You have a frost resistant faucet. The good news is that they come in various stem lengths so it is not to difficult to replace.

But a lot depends on the construction of your house and what the builder did for the piece that the faucet screws into. Some of these faucets have a male fitting, some have a female. The piece that it screws into should be secured to a frame member.

Getting to the end of this faucet to inspect before attempting to replace it may be difficult. If you are on a conventional foundation and the faucet comes through the rim joist, then you can crawl under the house and look. You may be able to secure the adapter if it is not already secured.
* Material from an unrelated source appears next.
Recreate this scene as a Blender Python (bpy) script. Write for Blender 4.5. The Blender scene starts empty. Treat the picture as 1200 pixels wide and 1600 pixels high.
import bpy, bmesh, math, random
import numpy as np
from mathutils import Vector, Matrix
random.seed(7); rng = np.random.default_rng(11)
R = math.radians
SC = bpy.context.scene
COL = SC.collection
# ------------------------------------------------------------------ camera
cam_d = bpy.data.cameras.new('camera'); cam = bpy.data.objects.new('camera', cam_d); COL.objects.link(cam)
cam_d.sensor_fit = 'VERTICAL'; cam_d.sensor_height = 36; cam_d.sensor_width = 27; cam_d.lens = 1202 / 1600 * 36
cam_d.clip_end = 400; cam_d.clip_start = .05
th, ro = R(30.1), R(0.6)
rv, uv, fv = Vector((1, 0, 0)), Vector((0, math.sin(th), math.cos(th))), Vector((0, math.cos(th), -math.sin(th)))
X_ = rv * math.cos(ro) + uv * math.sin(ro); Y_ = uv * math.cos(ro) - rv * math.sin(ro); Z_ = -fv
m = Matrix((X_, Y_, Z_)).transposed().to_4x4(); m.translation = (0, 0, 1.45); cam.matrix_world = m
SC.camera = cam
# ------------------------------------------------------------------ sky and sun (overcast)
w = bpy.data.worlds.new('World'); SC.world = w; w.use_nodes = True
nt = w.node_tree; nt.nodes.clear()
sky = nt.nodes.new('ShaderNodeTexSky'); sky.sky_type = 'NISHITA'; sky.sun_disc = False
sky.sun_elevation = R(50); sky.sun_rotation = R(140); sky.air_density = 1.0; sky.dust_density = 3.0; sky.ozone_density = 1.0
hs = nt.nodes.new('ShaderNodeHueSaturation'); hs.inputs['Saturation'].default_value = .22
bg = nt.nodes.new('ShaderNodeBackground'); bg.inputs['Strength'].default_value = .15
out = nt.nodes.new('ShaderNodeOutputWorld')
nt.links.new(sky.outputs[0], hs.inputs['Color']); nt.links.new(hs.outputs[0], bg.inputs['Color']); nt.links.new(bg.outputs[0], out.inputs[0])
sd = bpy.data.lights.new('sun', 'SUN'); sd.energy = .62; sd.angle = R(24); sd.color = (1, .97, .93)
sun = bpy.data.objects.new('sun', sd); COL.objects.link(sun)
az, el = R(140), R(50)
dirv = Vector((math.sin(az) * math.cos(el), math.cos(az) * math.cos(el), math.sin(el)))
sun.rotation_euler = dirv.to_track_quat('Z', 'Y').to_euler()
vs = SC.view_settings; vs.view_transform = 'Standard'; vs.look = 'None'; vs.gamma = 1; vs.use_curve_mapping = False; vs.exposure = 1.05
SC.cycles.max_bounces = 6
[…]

If you are on a slab and the faucet is coming out through an exterior wall of the house, it gets a lot more difficult. Usually in these cases, the faucet is directly in line with an interior dividing wall, often one of the bathroom walls where there is already water. You can take a chance by cutting off the water to the house and then just twisting off the faucet, then go to the hardware store and buy one 2" longer that matches the one you have and hope that nothing goes wrong. If something goes wrong, it will have to be fixed before you can turn the water back on. Do you feel lucky?

Otherwise you can cut out some sheetrock at the faucet level in the dividing wall, see what size new faucet you will need, secure any fittings and have everything ready to go so the water will only be off for a short time.

Edit, Just had a new thought, if you can get to the faucet from under the house, or by cutting out some sheet rock and yo find the adapter nailed or screwed to some framing, you might be able to remove the nails or screws, cut a 4" long piece of 2x4 and use it as a block to bump out the faucet 1.5" without even breaking any pipes. This will work if there is enough room.

dj1
Re: Outdoor Faucet

This is what I'd do:
- Shut the main.
- Remove the hose bib.

- If the hose bib was threaded, attach a brass coupling with a short brass nipple to where the hose bib was threaded.
- Attach the hose bib to the new nipple.

If the hose bib is sweated on the supply line, it's more complicated, and you'll need the help of a plumber. Don't use a torch, if you don't know how.

von_steuben
Re: Outdoor Faucet

Danno,

The siding company made a mistake!

What they did there is improperly box in the faucet with too small a siding box---it's UP TO THEM to rectify the problem that they created at no charge to you; you're not required to spend any extra money to correct a mistake that should have been done right by the siding co. in the first place---this is just sloppy work, and my experience has been that these situations can be resolved quickly to the satisfaction of the homeowner.

I specifically recommend you do NOTHING in the way of DIY work or hiring someone else to repair this until the siding co. comes over to COMPLETE THE SIDING JOB.

If you haven't done so yet, call the siding co. owner or manager to advise them of the situation & tell them you want it fixed as soon as possible at no extra charge---also, the back side of the box has to be filled in with a small piece of new siding so the old siding is not showing.

MLB Construction
Re: Outdoor Faucet

i 100% agree..

von_steuben wrote:

Danno,

The siding company made a mistake!

What they did there is improperly box in the faucet with too small a siding box---it's UP TO THEM to rectify the problem that they created at no charge to you; you're not required to spend any extra money to correct a mistake that should have been done right by the siding co. in the first place---this is just sloppy work, and my experience has been that these situations can be resolved quickly to the satisfaction of the homeowner.

I specifically recommend you do NOTHING in the way of DIY work or hiring someone else to repair this until the siding co. comes over to COMPLETE THE SIDING JOB.

If you haven't done so yet, call the siding co. owner or manager to advise them of the situation & tell them you want it fixed as soon as possible at no extra charge---also, the back side of the box has to be filled in with a small piece of new siding so the old siding is not showing.

dj1
Re: Outdoor Faucet

While it's true that the siding contractor should be held responsible, I doubt that the PO will be able to get him over to rectify the situation.